==== Dataset content ====

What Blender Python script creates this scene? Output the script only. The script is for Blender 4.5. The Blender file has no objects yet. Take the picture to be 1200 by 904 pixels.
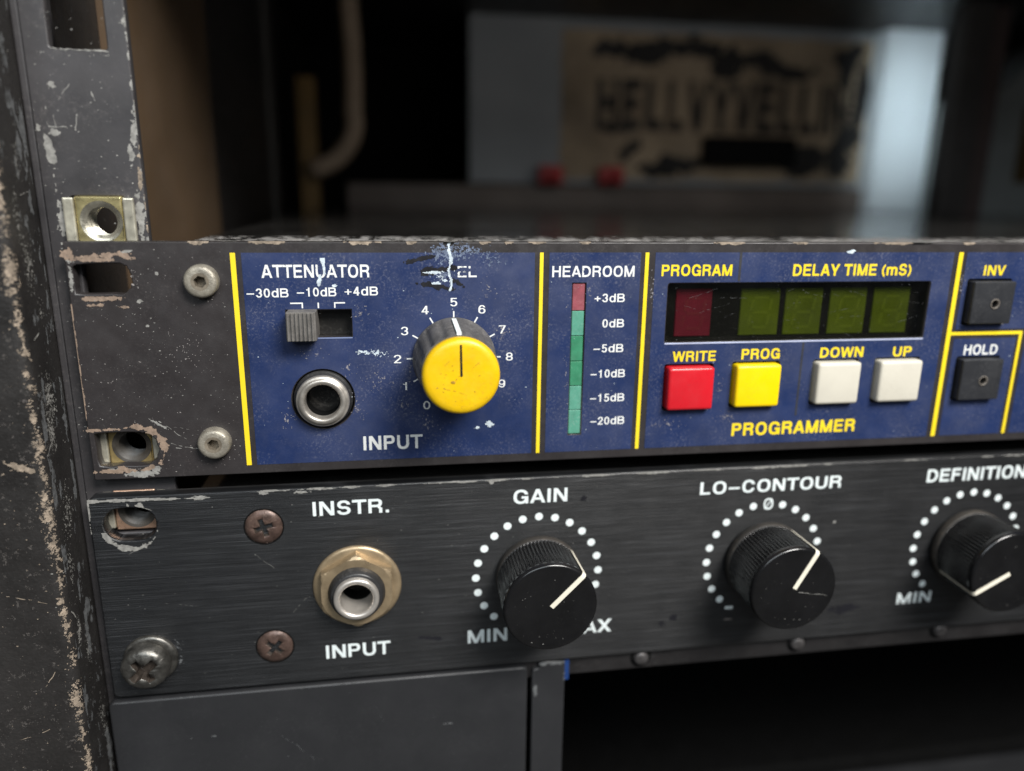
import bpy, bmesh, math, random
import numpy as np
from mathutils import Matrix, Vector, Euler

random.seed(4)
S = 0.001                                   # everything below is measured in millimetres on the rack front
SC = bpy.context.scene
COL = SC.collection

# panel frame: X right along the front, Y up, Z out of the front towards the viewer
M4 = Matrix(((S, 0, 0, 0), (0, 0, -S, 0), (0, S, 0, 0), (0, 0, 0, 1)))


def W(x, y, z):
    return Vector((x * S, -z * S, y * S))


# ------------------------------------------------------------------ camera
cam = bpy.data.cameras.new('camera')
cam.sensor_width = 36.0
cam.lens = 877.32 / 1200 * 36
cam.clip_start = 0.005
cam.clip_end = 50
cam.dof.use_dof = True
cam.dof.focus_distance = 0.139
cam.dof.aperture_fstop = cam.lens / 3.7
co = bpy.data.objects.new('camera', cam)
COL.objects.link(co)
_r = Vector((-0.2543, -0.1576, -0.0083))
_R = Matrix.Rotation(_r.length, 3, _r.normalized())
_A = Matrix(((1, 0, 0), (0, 0, -1), (0, 1, 0)))
co.matrix_world = Matrix.Translation(W(65.792, 9.104, 140.694)) @ (_A @ _R).to_4x4()
SC.camera = co

# ------------------------------------------------------------------ world, lamps, exposure
world = bpy.data.worlds.new('World')
SC.world = world
world.use_nodes = True
bg = world.node_tree.nodes['Background']
bg.inputs[0].default_value = (0.86, 0.93, 1.0, 1)
bg.inputs[1].default_value = 0.06


def area(name, loc, target, size, power, color, size_y=None):
    l = bpy.data.lights.new(name, 'AREA')
    l.energy = power
    l.color = color
    l.size = size
    if size_y:
        l.shape = 'RECTANGLE'
        l.size_y = size_y
    o = bpy.data.objects.new(name, l)
    COL.objects.link(o)
    o.location = W(*loc)
    d = W(*target) - W(*loc)
    o.rotation_euler = d.to_track_quat('-Z', 'Y').to_euler()
    return o


area('room_lamp', (380, 520, 520), (90, -40, 0), 0.34, 12.6, (1.0, 0.97, 0.93), 0.26)
area('window_light', (-60, 420, 700), (90, -40, 0), 0.6, 3.4, (0.86, 0.94, 1.0), 0.4)
rl = area('strip_fill_light', (300, 64, -200), (407, 60, -336), 0.010, 0.0175, (0.8, 0.93, 1.0), 0.09)  # lamp added inside the rack, stands in for light through a gap
rl.data.spread = math.radians(32)

fl = area('rear_fill_light', (230, 109, -70), (250, 40, -350), 0.20, 0.10, (1.0, 0.95, 0.9), 0.05)  # added fill that lifts the back board; the rack has no lamp

SC.view_settings.view_transform = 'Standard'
SC.view_settings.look = 'None'
SC.view_settings.exposure = 0
SC.view_settings.gamma = 1
SC.cycles.use_denoising = True
SC.cycles.max_bounces = 8


# ------------------------------------------------------------------ materials
MATS = {}


def mat(name, col, rough=0.5, metal=0.0, var=0.18, vscale=120.0, dust=0.0, dust_col=(0.34, 0.33, 0.31),
        dscale=700.0, bump=0.0, bscale=2500.0, brushed=False, coat=0.0, spec=0.5, grain=0.0, rvar=0.12):
    """procedural paint / metal / plastic: tint variation, roughness variation, dust clumps, micro bump"""
    if name in MATS:
        return MATS[name]
    m = bpy.data.materials.new(name)
    m.use_nodes = True
    nt = m.node_tree
    N, L = nt.nodes, nt.links
    b = N['Principled BSDF']
    tc = N.new('ShaderNodeTexCoord')

    def noise(scale, detail=4, rough=0.6, vec=None):
        n = N.new('ShaderNodeTexNoise')
        n.inputs['Scale'].default_value = scale
        n.inputs['Detail'].default_value = detail
        n.inputs['Roughness'].default_value = rough
        L.new(vec or tc.outputs['Object'], n.inputs['Vector'])
        return n.outputs['Fac']

    def rng(src, a, b_, c, d):
        r = N.new('ShaderNodeMapRange')
        for i, v in enumerate((a, b_, c, d)):
            r.inputs[i + 1].default_value = v
        L.new(src, r.inputs[0])
        return r.outputs[0]

    def mult(a, c):
        k = N.new('ShaderNodeMath')
        k.operation = 'MULTIPLY'
        L.new(a, k.inputs[0])
        if isinstance(c, float):
            k.inputs[1].default_value = c
        else:
            L.new(c, k.inputs[1])
        return k.outputs[0]

    def mix(f, a, c):
        x = N.new('ShaderNodeMix')
        x.data_type = 'RGBA'
        L.new(f, x.inputs[0])
        for sock, v in ((x.inputs[6], a), (x.inputs[7], c)):
            if isinstance(v, tuple):
                sock.default_value = (*v, 1)
            else:
                L.new(v, sock)
        return x.outputs[2]

    base = noise(vscale)
    colr = mix(rng(base, 0.3, 0.7, 0, 1), tuple(c * (1 - var) for c in col), tuple(min(1, c * (1 + var)) for c in col))
    height = None
    if brushed:
        mp = N.new('ShaderNodeMapping')
        mp.inputs['Scale'].default_value = (22, 22, 2600)
        mp.inputs['Rotation'].default_value = (0, math.radians(0.4), 0)
        L.new(tc.outputs['Object'], mp.inputs['Vector'])
        st = noise(1.0, 5, 0.65, mp.outputs['Vector'])
        mp2 = N.new('ShaderNodeMapping')
        mp2.inputs['Scale'].default_value = (45, 45, 6500)
        L.new(tc.outputs['Object'], mp2.inputs['Vector'])
        st2 = noise(1.0, 3, 0.6, mp2.outputs['Vector'])
        colr = mix(rng(st, 0.38, 0.68, 0, 1), colr, tuple(min(1, c * 2.0 + 0.004) for c in col))
        colr = mix(rng(st2, 0.55, 0.70, 0, .9), colr, tuple(min(1, c * 6 + 0.017) for c in col))
        height = st2
    if grain:
        g = noise(bscale * 1.3, 2, 0.5)
        colr = mix(rng(g, 0.55, 0.8, 0, grain), colr, tuple(min(1, c * 2.6 + 0.02) for c in col))
    if dust:
        fine = rng(noise(dscale * 3.2, 5, 0.75), 0.52, 0.66, 0, 1)
        big = rng(noise(dscale * 0.16, 3, 0.6), 0.42, 0.68, 0.06, 1)
        film = rng(noise(dscale * 0.1, 4, 0.65), 0.4, 0.75, 0, 0.25)
        colr = mix(mult(film, min(1.0, dust)), colr, dust_col)
        colr = mix(mult(mult(fine, big), dust), colr, dust_col)
    L.new(colr, b.inputs['Base Color'])
    rr = noise(vscale * 2.2, 5)
    L.new(rng(rr, 0.3, 0.7, max(0.03, rough - rvar), min(1, rough + rvar)), b.inputs['Roughness'])
    b.inputs['Metallic'].default_value = metal
    b.inputs['Specular IOR Level'].default_value = spec
    if coat:
        b.inputs['Coat Weight'].default_value = coat
        b.inputs['Coat Roughness'].default_value = 0.12
    if brushed:
        b.inputs['Anisotropic'].default_value = 0.8
        tg = N.new('ShaderNodeCombineXYZ')
        tg.inputs[2].default_value = 1.0
        L.new(tg.outputs[0], b.inputs['Tangent'])
    if bump or brushed:
        bp = N.new('ShaderNodeBump')
        bp.inputs['Strength'].default_value = bump or 0.5
        bp.inputs['Distance'].default_value = 0.0002
        L.new(height if height is not None else noise(bscale, 4, 0.6), bp.inputs['Height'])
        L.new(bp.outputs[0], b.inputs['Normal'])
    MATS[name] = m
    return m


def glass_mat(name, tint, gl=0.06):
    m = bpy.data.materials.new(name)
    m.use_nodes = True
    nt = m.node_tree
    N, L = nt.nodes, nt.links
    N.remove(N['Principled BSDF'])
    out = N['Material Output']
    t = N.new('ShaderNodeBsdfTransparent')
    t.inputs[0].default_value = (*tint, 1)
    g = N.new('ShaderNodeBsdfGlossy')
    g.inputs['Roughness'].default_value = 0.12
    tc = N.new('ShaderNodeTexCoord')
    n = N.new('ShaderNodeTexNoise')
    n.inputs['Scale'].default_value = 160
    n.inputs['Detail'].default_value = 5
    L.new(tc.outputs['Object'], n.inputs['Vector'])
    r = N.new('ShaderNodeMapRange')
    r.inputs[1].default_value, r.inputs[2].default_value = 0.4, 0.8
    r.inputs[3].default_value, r.inputs[4].default_value = gl * 0.7, gl * 1.6
    L.new(n.outputs['Fac'], r.inputs[0])
    x = N.new('ShaderNodeMixShader')
    L.new(r.outputs[0], x.inputs[0])
    L.new(t.outputs[0], x.inputs[1])
    L.new(g.outputs[0], x.inputs[2])
    L.new(x.outputs[0], out.inputs[0])
    return m


GREY = mat('grey_panel_paint', (0.0255, 0.0225, 0.023), 0.4, var=0.12, dust=0.16, dust_col=(0.2, 0.18, 0.17), dscale=500, bump=0.12, bscale=3500)
BLUE = mat('blue_panel_film', (0.0118, 0.0245, 0.084), 0.4, var=0.14, dust=0.42, dust_col=(0.26, 0.26, 0.29), dscale=620, bump=0.08, bscale=3000)
SEAMB = mat('dark_film_border', (0.028, 0.028, 0.03), 0.45, dust=0.1)
YEL = mat('yellow_print', (0.80, 0.60, 0.012), 0.5, var=0.05, dust=0.1)
WHT = mat('white_print', (0.72, 0.73, 0.71), 0.55, var=0.05, dust=0.22, dust_col=(0.25, 0.25, 0.25), dscale=900)
WHT2 = mat('white_panel_print', (0.70, 0.76, 0.76), 0.55, var=0.05, dust=0.1, dust_col=(0.25, 0.25, 0.25), dscale=900)
BLACK = mat('black_brushed_anodised', (0.0048, 0.0051, 0.0057), 0.36, metal=0.0, var=0.25, vscale=60, brushed=True, spec=0.6, rvar=0.03)
LIPM = mat('dark_chassis_steel', (0.013, 0.012, 0.0125), 0.42, var=0.2, dust=0.08, spec=0.5)
CHAS = mat('dusty_black_steel', (0.013, 0.0125, 0.012), 0.14, var=0.3, vscale=60, dust=0.55, dust_col=(0.10, 0.095, 0.085), dscale=420, rvar=0.08)
HOLE = mat('unlit_interior_black', (0.004, 0.004, 0.004), 0.7, spec=0.12)
RAILM = mat('rail_black_paint', (0.036, 0.034, 0.036), 0.46, var=0.22, vscale=90, dust=0.3, dust_col=(0.22, 0.2, 0.19), dscale=350, bump=0.1, bscale=1500)
VINYL = mat('worn_black_vinyl', (0.0185, 0.0172, 0.0165), 0.46, var=0.3, vscale=90, dust=0.1, dust_col=(0.13, 0.11, 0.10), dscale=500, bump=0.6, bscale=1300, grain=0.12)
PLY = mat('brown_plywood', (0.085, 0.052, 0.026), 0.7, var=0.2, vscale=30)
TAN = mat('bare_chipped_tan', (0.235, 0.19, 0.145), 0.8, var=0.6, vscale=900, bump=0.5, bscale=2500)
COPP = mat('bare_copper_primer', (0.23, 0.168, 0.125), 0.6, var=0.35, vscale=900, bump=0.3)
SCUFF = mat('pale_scuff', (0.225, 0.22, 0.205), 0.7, var=0.4, vscale=900)
GSCUFF = mat('grey_scuff', (0.10, 0.104, 0.107), 0.6, var=0.45, vscale=900)
BSCUFF = mat('blue_grey_scuff', (0.12, 0.15, 0.22), 0.5, var=0.4, vscale=900)
BSMEAR = mat('black_smear', (0.010, 0.010, 0.013), 0.4, var=0.3)
WCHIP = mat('white_chip', (0.50, 0.57, 0.62), 0.5, var=0.35, vscale=900, bump=0.4)
DUSTY = mat('fine_grey_dust', (0.26, 0.24, 0.23), 0.9, var=0.3)
ZINC = mat('yellow_zinc', (0.62, 0.53, 0.26), 0.3, metal=0.85, var=0.35, vscale=220, dust=0.15, dscale=900, rvar=0.1)
ZINC2 = mat('pale_zinc_clip', (0.55, 0.52, 0.42), 0.38, metal=0.7, var=0.3, vscale=300, dust=0.3, dscale=800)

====

Pictures are excluded: retype only the lines from the beginning of the listing above through the line with "from mathutils import Matrix, Vector, Euler", both included.

What Blender Python script creates this scene? Output the script only. The script is for Blender 4.5. The Blender file has no objects yet. Take the picture to be 1200 by 904 pixels.
import bpy, bmesh, math, random
import numpy as np
from mathutils import Matrix, Vector, Euler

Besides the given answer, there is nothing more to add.